The spiral of violence in the Israeli-Hamas conflict is extremely worrying and every effort must be made by the international community to calm the situation and engineer a truce.

The Hamas terrorist attacks in Israel on October 7 were shocking beyond words and have been rightly condemned by most countries. Israel has the right to defend itself and to retaliate for such heinous acts of barbarity.

About 1,400 Israelis were killed by Hamas and 200 people are still being held hostage. Its terrible crimes can never be justified.

Self-defence, however, does not include the deliberate targeting of civilians and residential areas in Gaza, nor the forced evacuation of one million Palestinians and cutting the supply of food, water and fuel.

Thousands of Palestinians, most of them civilians, and half of them children, have already been killed in Israeli retaliatory strikes. Hundreds of thousands have been displaced. This is unbearable.

This amounts to the collective punishment of the civilian population and is not permissible under international law.

We are witnessing a humanitarian crisis unfolding in Gaza, protests in the Arab world and the potential for outside actors to get involved, which would complicate matters further and see the whole region erupt.

The possibility of Hezbollah intervening and attacking Israel from Southern Lebanon is real and the potential for Iranian involvement cannot be discounted.

A major diplomatic initiative is urgently needed to prevent this cycle of violence from spiralling out of control. The US has a special responsibility to persuade Israel to agree to a ceasefire and allow supplies to reach of Gaza.

The US is the only country with some clout over Israel.

The recent US veto at the UN Security Council of a resolution calling for a humanitarian ceasefire is disappointing. Twelve countries, including Malta, voted in favour while the UK and Russia abstained.

The vote shows that global public opinion is that the conflict has gone too far and, at the very least, a pause is needed to prevent the people of Gaza from being punished terribly for Hamas’s acts of terrorism.

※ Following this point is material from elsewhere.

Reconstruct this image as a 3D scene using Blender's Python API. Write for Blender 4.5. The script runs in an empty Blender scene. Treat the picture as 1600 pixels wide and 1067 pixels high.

The EU must urge Israel to agree to a ceasefire and respect international law – and Malta should be a strong voice in favour. Regional actors with any links to Hamas, such as Turkey and Qatar, must intensify their efforts to persuade it to release the hostages and to stop any attacks on Israel.

Arab countries with diplomatic relations with Israel, such as Egypt, Jordan and the UAE, and those considering opening them, such as Saudi Arabia, must make it clear it cannot be business as usual with Israel if international law is not respected.

The Israeli-Palestinian peace process has been at a standstill and the two sides are approaching a point of no return. This cannot be allowed to happen. The two-State solution seems like a distant dream but it is the only viable solution.

Unfortunately, Israel has consistently ignored UN resolutions, built illegal settlements in the West Bank, thrown  Palestinians out of their homes in East Jerusalem and continues to kill Palestinians in the occupied territories with impunity.

The Palestinians have suffered for far too long and deserve better. They have a right to an independent State of their own living side by side with Israel.

On the other hand, Hamas’s charter calls for the destruction of the State of Israel. Hamas must be isolated so that Israel can negotiate in good faith with the Palestinian Authority in the West Bank, stop building illegal settlements, stop stealing Palestinian land and make the conditions possible for a Palestinian State to be viable.

This is the policy that the US, Israel’s strongest ally, has the moral obligation to pursue.